Эту линию, как известно, очень сильно поддерживал и Плеханов, но идиллия длилась недолго, правизна одержала верх у Мартова, и вновь началась та же распря между большевиками и меньшевиками.
Мартов жил в то время в Париже. Мне говорили, что он даже стал несколько опускаться, что всегда грозит эмигрантам, политика приобрела слишком мелочной характер, характер мятежной дрязги, а страсть к богеме и жизни кафе начала как будто бы грозить ему упадком его духовны сил. Однако, когда пришла война, Мартов не только встряхнулся, но и занял спервоначала весьма решительную позицию»[576].
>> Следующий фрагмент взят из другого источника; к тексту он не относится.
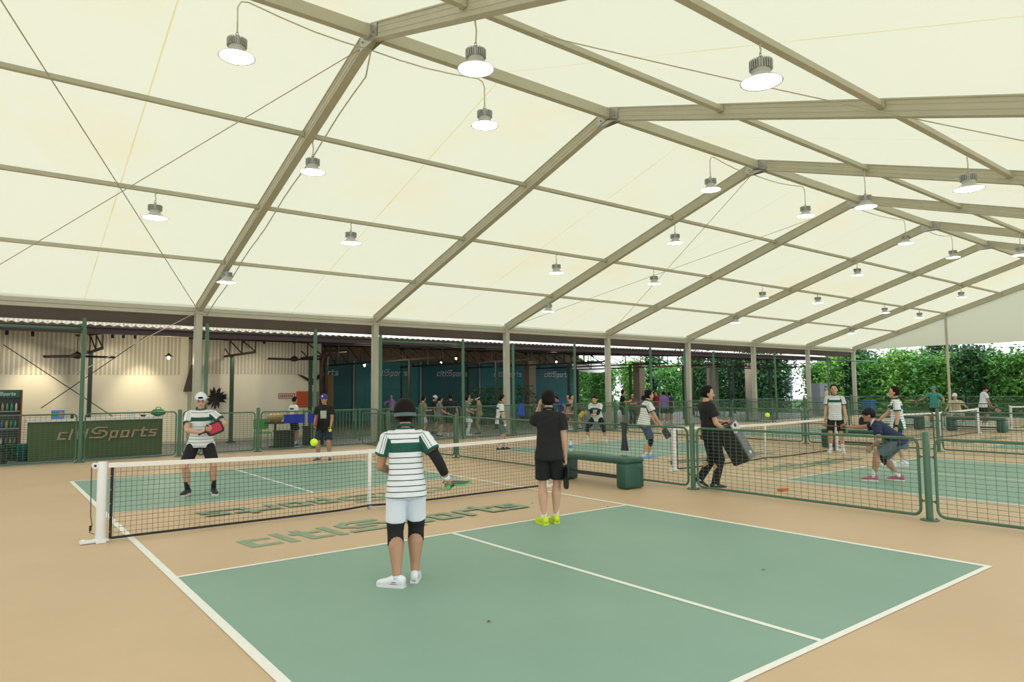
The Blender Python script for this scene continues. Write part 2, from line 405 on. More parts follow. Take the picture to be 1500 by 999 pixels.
# ================================================================== HIGH-BAY LAMPS
M_lampE = emit('led_diffuser', (.97, .98, 1.0), 6.0)
M_lampM = mat('lamp_aluminium', (.52, .53, .52), .35, .5)
M_refl = mat('lamp_reflector', (.72, .73, .72), .3, .3)
def make_lamp(label):
    t = empty('high_bay_lamp', (0, 0, 0), label, 'lamp', 'high-bay lamps')
    b = MB(); b.lathe([(.10, .02), (.105, .03), (.105, .06), (.09, .07)], 28)
    for k in range(28):
        a = 2*math.pi*k/28; b.box((math.cos(a)*.112, math.sin(a)*.112, .115), (.022, .004, .055), 0, rot=a)
    b.lathe([(.098, .06), (.098, .165), (.09, .172)], 28); b.build('heat_sink', M_lampM, t)
    b = MB(); b.lathe([(.088, .03), (.10, .02), (.13, -.015), (.19, -.055), (.235, -.08), (.242, -.088), (.236, -.092), (.228, -.085), (.18, -.06), (.12, -.022), (.085, 0)], 32)
    b.build('reflector', M_refl, t, smooth=True)
    b = MB(); b.lathe([(.228, -.083), (.20, -.088), (.12, -.092), (.02, -.094)], 32); b.build('diffuser', M_lampE, t, smooth=True)
    b = MB(); b.lathe([(.012, .17), (.012, .21), (.03, .215), (.03, .225), (.01, .23)], 10)
    b.tube([(0.02*math.cos(a), 0, .25+.022*math.sin(a)) for a in np.linspace(-.5, 2*math.pi-.6, 10)], .005, 5); b.build('hook', M_steel, t)
    return t
rowY = {'A': 7.0, 'B': 10.03, 'C': 12.68, 'D': 15.32, 'R': 4.5, 'S': 1.8}
rowN = {'A': 'hung just behind the ridge beam', 'B': 'hung from the upper back-slope purlin', 'C': 'hung from the middle back-slope purlin', 'D': 'hung from the lowest back-slope purlin', 'R': 'hung from the inner front-slope purlin', 'S': 'hung from the outer front-slope purlin'}
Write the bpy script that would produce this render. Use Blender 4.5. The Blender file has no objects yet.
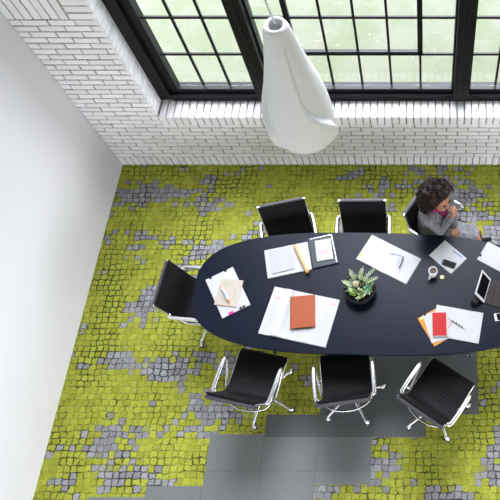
import bpy, bmesh, math, random
from mathutils import Vector, Matrix, noise as mnoise
random.seed(7)
R = math.radians
PI = math.pi
sc = bpy.context.scene
col = sc.collection

# ------------------------------------------------------------------ camera
cam = bpy.data.cameras.new('camera')
cam.sensor_width = 36.0
cam.lens = 598.0 / 500.0 * 36.0
cam.shift_x = -176.0 / 500.0
cam.clip_end = 200
cam_o = bpy.data.objects.new('camera', cam)
col.objects.link(cam_o)
cam_o.location = (0, 0, 5.74)
cam_o.rotation_euler = (R(90 - 63.776), 0, 0)
sc.camera = cam_o

# ------------------------------------------------------------------ world, sun, lights, exposure
world = bpy.data.worlds.new('sky')
sc.world = world
world.use_nodes = True
wn = world.node_tree.nodes
wbg = wn['Background']
wbg.inputs['Color'].default_value = (0.90, 0.89, 1.0, 1)
# overcast sky with a broad bright patch where the sun stands behind the cloud, beyond the window wall
SKY_BASE, SKY_GLOW = 4.5, 13.0
_tc = wn.new('ShaderNodeTexCoord')
_dot = wn.new('ShaderNodeVectorMath'); _dot.operation = 'DOT_PRODUCT'
_dot.inputs[1].default_value = Vector((0.05, 0.64, 0.77)).normalized()
_mr = wn.new('ShaderNodeMapRange'); _mr.interpolation_type = 'SMOOTHSTEP'
_mr.inputs[1].default_value = math.cos(R(21)); _mr.inputs[2].default_value = math.cos(R(6))
_mr.inputs[3].default_value = SKY_BASE; _mr.inputs[4].default_value = SKY_BASE + SKY_GLOW
_l = world.node_tree.links
_l.new(_tc.outputs['Generated'], _dot.inputs[0]); _l.new(_dot.outputs['Value'], _mr.inputs[0]); _l.new(_mr.outputs[0], wbg.inputs['Strength'])

def add_light(name, kind, loc, rot, energy, color=(1, 1, 1), **kw):
    l = bpy.data.lights.new(name, kind)
    l.energy = energy
    l.color = color
    for k, v in kw.items():
        setattr(l, k, v)
    o = bpy.data.objects.new(name, l)
    col.objects.link(o)
    o.location = loc
    o.rotation_euler = rot
    return o

# overcast daylight enters by the tall window, plus unseen low bays added at right and rear for fill;
# portals guide the sampling of the sky through those openings
def portal(name, loc, d, sx, sy):
    o = add_light(name, 'AREA', loc, (0, 0, 0), 1, shape='RECTANGLE', size=sx, size_y=sy)
    o.rotation_euler = Vector(d).to_track_quat('-Z', 'Z' if False else 'Y').to_euler()
    o.data.cycles.is_portal = True
    return o
portal('window_portal', (-0.645, 4.36, 4.15), (0, -1, 0), 4.3, 6.6)
portal('side_portal', (4.92, -1.0, 1.3), (-1, 0, 0), 5.4, 1.8)
portal('rear_portal', (0.5, -5.95, 1.75), (0, 1, 0), 7.6, 3.0)

vs = sc.view_settings
vs.view_transform = 'Standard'
vs.look = 'None'
vs.exposure = 0.9
vs.gamma = 1.0
vs.use_curve_mapping = False

# ------------------------------------------------------------------ helpers
def tag(o, label=None, cat=None, group=None, kind=None):
    if label: o['label'] = label
    if cat: o['category'] = cat
    if group: o['group'] = group
    if kind: o['kind'] = kind
    return o

def empty(name, loc, rz=0.0):
    o = bpy.data.objects.new(name, None)
    o.empty_display_size = 0.1
    o.location = loc
    o.rotation_euler = (0, 0, rz)
    col.objects.link(o)
    return o

def copy_tree(o, parent=None):
    c = o.copy()
    col.objects.link(c)
    if parent is not None:
        c.parent = parent
    for ch in [x for x in list(bpy.data.objects) if x.parent == o]:
        copy_tree(ch, c)
    return c

class MB:
    def __init__(self):
        self.bm = bmesh.new()
    def add(self, verts, faces, M=None):
        vs_ = [self.bm.verts.new(M @ Vector(v) if M is not None else v) for v in verts]
        for f in faces:
            try:
                self.bm.faces.new([vs_[i] for i in f])
            except ValueError:
                pass
        return vs_
    def box(self, c, s, rot=None, bevel=0.0, seg=2):
        M = Matrix.Translation(c)
        if rot is not None:
            M = M @ (rot if isinstance(rot, Matrix) else Matrix.Rotation(rot, 4, 'Z'))
        x, y, z = s[0] / 2, s[1] / 2, s[2] / 2
        v = [(-x, -y, -z), (x, -y, -z), (x, y, -z), (-x, y, -z), (-x, -y, z), (x, -y, z), (x, y, z), (-x, y, z)]
        f = [(0, 3, 2, 1), (4, 5, 6, 7), (0, 1, 5, 4), (1, 2, 6, 5), (2, 3, 7, 6), (3, 0, 4, 7)]
        nv = self.add(v, f, M)
        if bevel > 0:
            es = list({e for q in nv for e in q.link_edges})
            bmesh.ops.bevel(self.bm, geom=es, offset=bevel, segments=seg, affect='EDGES', profile=0.6)
        return self
    def cbox(self, c, s, b):
        """box with chamfered edges, built directly"""
        h = [q / 2 for q in s]
        ix, verts, faces = {}, [], []
        for sx in (-1, 1):
            for sy in (-1, 1):
                for sz in (-1, 1):
                    g = (sx, sy, sz)
                    for a in range(3):
                        v = [g[i] * (h[i] if i == a else h[i] - b) + c[i] for i in range(3)]
                        ix[(g, a)] = len(verts); verts.append(v)
                    faces.append([ix[(g, 0)], ix[(g, 1)], ix[(g, 2)]])
        for a in range(3):
            o1, o2 = (a + 1) % 3, (a + 2) % 3
            for sa in (-1, 1):
                q = []
                for (u, w) in ((-1, -1), (1, -1), (1, 1), (-1, 1)):
                    g = [0, 0, 0]; g[a] = sa; g[o1] = u; g[o2] = w
                    q.append(ix[(tuple(g), a)])
                faces.append(q)
            for u in (-1, 1):
                for w in (-1, 1):
                    g0 = [0, 0, 0]; g0[o1] = u; g0[o2] = w; g0[a] = -1
                    g1 = list(g0); g1[a] = 1
                    g0, g1 = tuple(g0), tuple(g1)
                    faces.append([ix[(g0, o1)], ix[(g1, o1)], ix[(g1, o2)], ix[(g0, o2)]])
        self.add(verts, faces)
        return self
    def prism(self, pts, z0, z1, bevel=0.0, seg=2, M=None):
        n = len(pts)
        v = [(p[0], p[1], z0) for p in pts] + [(p[0], p[1], z1) for p in pts]
        f = [tuple(range(n - 1, -1, -1)), tuple(range(n, 2 * n))]
        for i in range(n):
            j = (i + 1) % n
            f.append((i, j, n + j, n + i))
        nv = self.add(v, f, M)
        if bevel > 0:
            top = set(nv[n:])
            bot = set(nv[:n])
            es = [e for e in {e for q in nv for e in q.link_edges}
                  if (e.verts[0] in top and e.verts[1] in top) or (e.verts[0] in bot and e.verts[1] in bot)]
            bmesh.ops.bevel(self.bm, geom=es, offset=bevel, segments=seg, affect='EDGES', profile=0.6)
        return self
    def tube(self, pts, r, n=10, closed=False, flat=None, M=None):
        pts = [Vector(p) for p in pts]
        m = len(pts)
        rs = r if isinstance(r, (list, tuple)) else [r] * m
        rings = []
        prev = None
        for i, p in enumerate(pts):
            if closed:
                t = (pts[(i + 1) % m] - pts[i - 1])
            else:
                t = pts[min(i + 1, m - 1)] - pts[max(i - 1, 0)]
            t.normalize()
            if prev is None:
                a = Vector((0, 0, 1)) if abs(t.z) < 0.9 else Vector((1, 0, 0))
                u = t.cross(a).normalized()
            else:
                u = (prev - t * prev.dot(t))
                if u.length < 1e-5:
                    u = t.orthogonal()
                u.normalize()
            prev = u
            w = t.cross(u)
            fl = 1.0 if flat is None else flat
            ring = []
            for k in range(n):
                a = 2 * PI * k / n
                q = p + (u * math.cos(a) + w * math.sin(a) * fl) * rs[i]
                ring.append(self.bm.verts.new(M @ q if M is not None else q))
            rings.append(ring)
        for i in range(m - 1 + (1 if closed else 0)):
            a, b = rings[i], rings[(i + 1) % m]
            for k in range(n):
                self.bm.faces.new((a[k], a[(k + 1) % n], b[(k + 1) % n], b[k]))
        if not closed:
            self.bm.faces.new(rings[0][::-1])
            self.bm.faces.new(rings[-1])
        return self
    def lathe(self, prof, n=32, M=None, cap=True):
        rings = []
        for (r, z) in prof:
            ring = []
            for k in range(n):
                a = 2 * PI * k / n
                q = Vector((r * math.cos(a), r * math.sin(a), z))
                ring.append(self.bm.verts.new(M @ q if M is not None else q))
            rings.append(ring)
        for i in range(len(rings) - 1):
            a, b = rings[i], rings[i + 1]
            for k in range(n):
                self.bm.faces.new((a[k], a[(k + 1) % n], b[(k + 1) % n], b[k]))
        if cap:
            self.bm.faces.new(rings[0][::-1])
            self.bm.faces.new(rings[-1])
        return self
    def ball(self, c, r, sub=3, M=None):
        """ellipsoid; r scalar or (rx, ry, rz)"""
        if not isinstance(r, (tuple, list)):
            r = (r, r, r)
        T = Matrix.Translation(c) @ (M if M is not None else Matrix.Identity(4)) @ Matrix.Diagonal((*r, 1))
        bmesh.ops.create_icosphere(self.bm, subdivisions=sub, radius=1.0, matrix=T)
        return self
    def capsule(self, a, b, ra, rb, n=14, caps=True):
        a, b = Vector(a), Vector(b)
        d = b - a
        L = d.length
        q = d.to_track_quat('Z', 'Y').to_matrix().to_4x4()
        M = Matrix.Translation(a) @ q
        prof = []
        if caps:
            for k in range(1, 6):
                t = -PI / 2 + k * PI / 12
                prof.append((ra * math.cos(t), ra * math.sin(t)))
        for k in range(0, 7):
            t = k / 6
            prof.append((ra + (rb - ra) * t, L * t))
        if caps:
            for k in range(1, 6):
                t = k * PI / 12
                prof.append((rb * math.cos(t), L + rb * math.sin(t)))
        self.lathe(prof, n, M)
        return self
    def build(self, name, m, parent=None, smooth=False, loc=None, rz=0.0, auto=None):
        bmesh.ops.recalc_face_normals(self.bm, faces=self.bm.faces[:])
        me = bpy.data.meshes.new(name)
        self.bm.to_mesh(me)
        self.bm.free()
        for mm in (m if isinstance(m, (list, tuple)) else [m]):
            me.materials.append(mm)
        if smooth:
            for p in me.polygons:
                p.use_smooth = True
            if auto:
                me.set_sharp_from_angle(angle=R(auto))
        o = bpy.data.objects.new(name, me)
        col.objects.link(o)
        if parent is not None:
            o.parent = parent
        if loc is not None:
            o.location = loc
        o.rotation_euler.z = rz
        return o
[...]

Троцкий полагал, что все представители левого крыла смогут объединиться, когда разорвут отношения с правыми ликвидаторами и ультралевыми большевиками. Хотя с политической точки зрения Троцкий был близок к большевикам, он критически относился к тому, что он называл «фракционностью» Ленина. Он лелеял надежду, что левое крыло меньшевиков со временем отойдёт от правого крыла; и кажущаяся непримиримость Ленина приводила его в бешенство. В октябре 1908 года Троцкий не без успеха приступил к изданию нелегальной газеты «Правда», которая предназначалась для распространения в России. Газета издавалась в Вене благодаря материальной поддержке Адольфа Иоффе, будущего выдающегося советского дипломата, который позднее покончил жизнь самоубийством в знак протеста против сталинской бюрократии, и Матвея Скобелева, сына бакинского нефтепромышленника и будущего министра труда Временного правительства. Успех газеты во многом определялся тем, что она была написана живым, популярным языком и избегала резкого фракционного тона, который был присущ другим нелегальным социал-демократическим изданиям. Вместо того чтобы нападать на иные издания и группы, «Правда» сосредоточилась на обсуждении проблем рабочего класса и пыталась найти общий язык между большевиками и левыми меньшевиками. Эта идея была очень популярна среди рабочих страны, но глубоко раздражала Ленина, который, участвуя в борьбе на двух фронтах, с подозрением относился к единству. Однако теперь Ленин оказался в меньшинстве внутри собственной фракции, где задавали тон примиренцы.